Pitch How Film Composer Makes Maximum Impact

Silent film pianist and visiting professor at the Royal College of Music Neil Brand plays intriguing sales chords.

After tinkling a semi-stock phrase proving his mettle on-the-spot to evoke the iconic scene ‘the realisation that the person in front of you is the person with whom you’ve fallen in love’, he commented;

“It’s an odd thing. If you want to make a big impact, you get quieter. Because people draw in towards the screen. It took me a long time to learn that. I was “too many notes, Mozart!” for twenty years.”

This counter-thinking is so true. I often hear salespeople rushing a crashing crescendo drum roll when revealing their major key, only for it to fall flat, way short of the desired symphonic target ears’ reaction.

I’m reminded of a rare time watching the Oscars unfold. When announcing best film, Clint Eastwood said American Beauty in such a slow, quiet, understated way. Impact certainly amplified.

Less gameshow host, more measured drama.

Later, he revealed that his composing stepped up a vital level only when he became open to what it really feels like to be whichever actual emotion concerned. He cited being jealous or alone as examples.

Again, this is a regular failing of sellers. When the yeah-yeah lip-service to understanding being in the shoes of the potential buyer is not seriously meant.

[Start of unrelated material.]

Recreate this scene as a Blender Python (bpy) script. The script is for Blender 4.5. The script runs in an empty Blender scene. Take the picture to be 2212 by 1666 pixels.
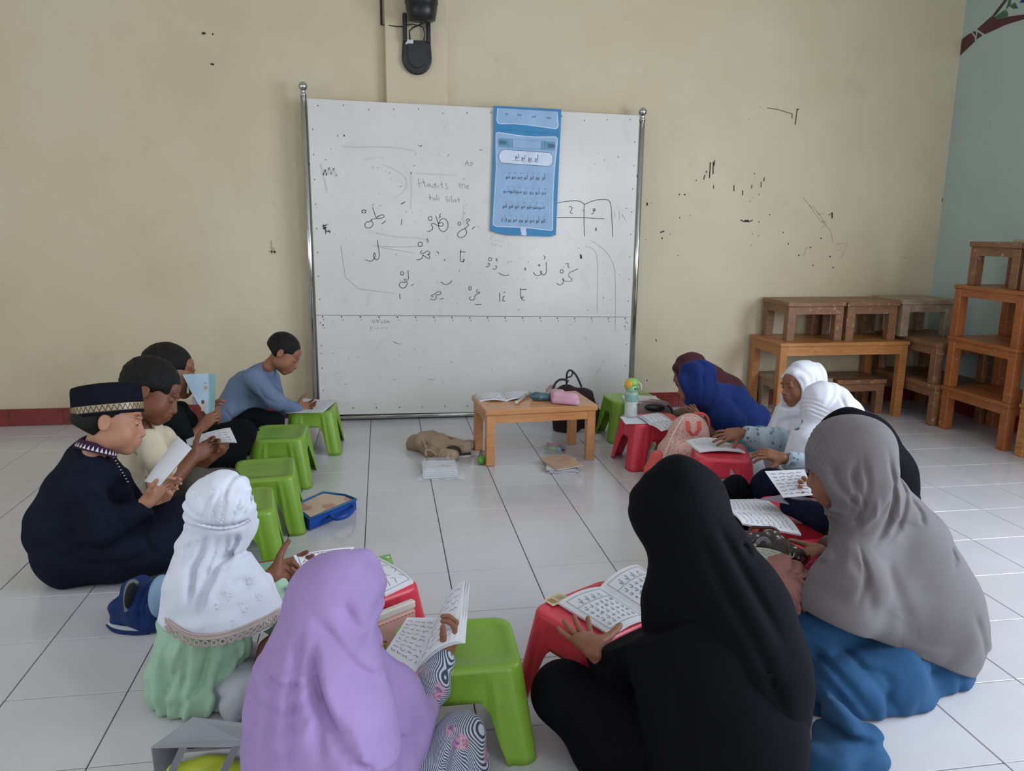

Finally, he mentioned that every year there are 1200 new concert pianists going out in to the world. A bewilderingly high amount. His quoted point was that;

“it’s not enough to be perfect any more, you have to have personality”

I tell sellers this more often than I’d like.

During this ambling BBC ninety-minute magazine show, Neil’s slots are for a dozen minutes from around 37’50”, three-ish minutes from 57’30 and a spot at the end, from about 1h22’30”.